Get Your Broken Switch Back in the Game in 30 Minutes

The Nintendo Switch is a remarkable device, in more ways than one. Despite being a kinda-portable, kinda-console system, it’s remarkably repairable. If you’ve got drifting Joy-Cons, a faulty game card or microSD card reader, or a lame battery, we’ve got the parts, fix kits, and guides to get you back up and gaming in no time.

We’re talking 30 minutes and less than $40 for these fixes. All of them give you back the thing you bought the Switch for in the first place: easy, anytime gaming.

Fix Broken Card Readers (and Headphone Jacks)

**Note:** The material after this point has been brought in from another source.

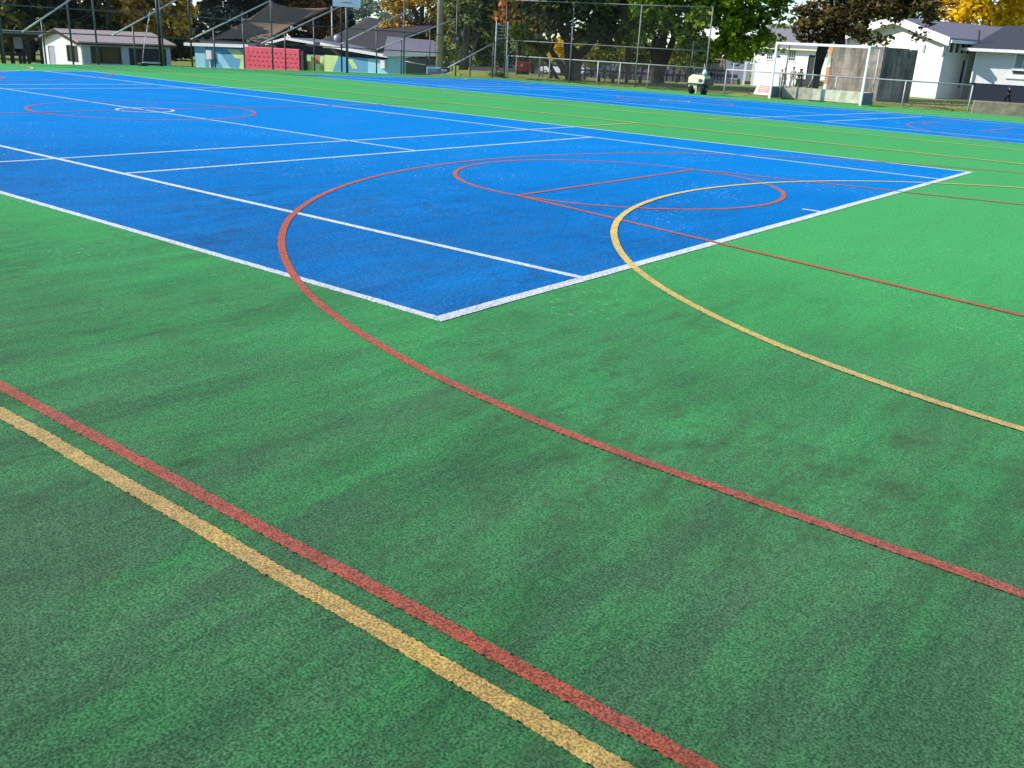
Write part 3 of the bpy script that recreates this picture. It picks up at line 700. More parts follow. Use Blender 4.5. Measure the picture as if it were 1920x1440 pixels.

Switch micro SD card reader replacement with tweezers

There are good reasons to use the microSD and game card ports on your Switch. For one, the Switch only comes with 32 GB of internal memory—one or two open-world games, PC ports, or big fighting games, and that’s gone. It’s also easy to resell Switch games, especially Nintendo’s own titles, for sometimes two-thirds of what you bought them for (or give them to a friend for the cool price of free). Thirdly, it stinks to have to figure out which games you have to delete before you head on a trip, when you could just tuck a few cards into your bag, or keep them all on a big microSD and never worry.

Nintendo will technically fix your broken reader, but you have to mail it in (at your own shipping expense), they charge $50-$265, and you’re without your system while you wait. The same goes for the headphone jack that’s part of the same component as the game card reader. But we’ve got those parts, and guides to walk you through installing them:

Replace the Battery in Your Switch or Its Joy-Cons

Switch console battery replacement with spudger

If you bought your Switch right when it came out, it’s nearly three years old now, and its battery might be starting to show it. You might be tempted to buy that revised Switch with better battery life. Please do not put your Switch in the waste stream and spend $300 again, on almost the same exact device. Instead, replace its battery with one of ours.

Maybe you’re the odd bird whose Joy-Cons are constantly in use, away from the Switch itself, and their tiny batteries are the problem. We have that covered, too! For just $15, a replacement battery is yours. If you’re already heading into your Joy-Con to replace a drifting joystick, it might be smart to swap that, too.

Replace Your Joy-Cons to Fix Drift

Switch Joy-Con joystick replacement with Waluigi figurine in the background

While Nintendo is offering free repairs to most customers reporting drift issues at the moment, their graciousness may end some day. And getting your Joy-Con fixed officially, free or not, means getting an RMA approved from Nintendo, mailing them your Joy-Con, and waiting for the replacement. If you don’t have a Pro Controller or a spare Joy-Con handy, that makes many games awkward, or impossible, to play. Or—or!—you could replace your drifting Joy-Con joystick, and keep the tools you’ll use to do it, for $20. Our Joy-Con replacement kit and guides (left and right) will get you back up and running with no mailing, no loss of Switch time, and a gratifying sense of having seen the quirky insides of Nintendo’s weird little controller.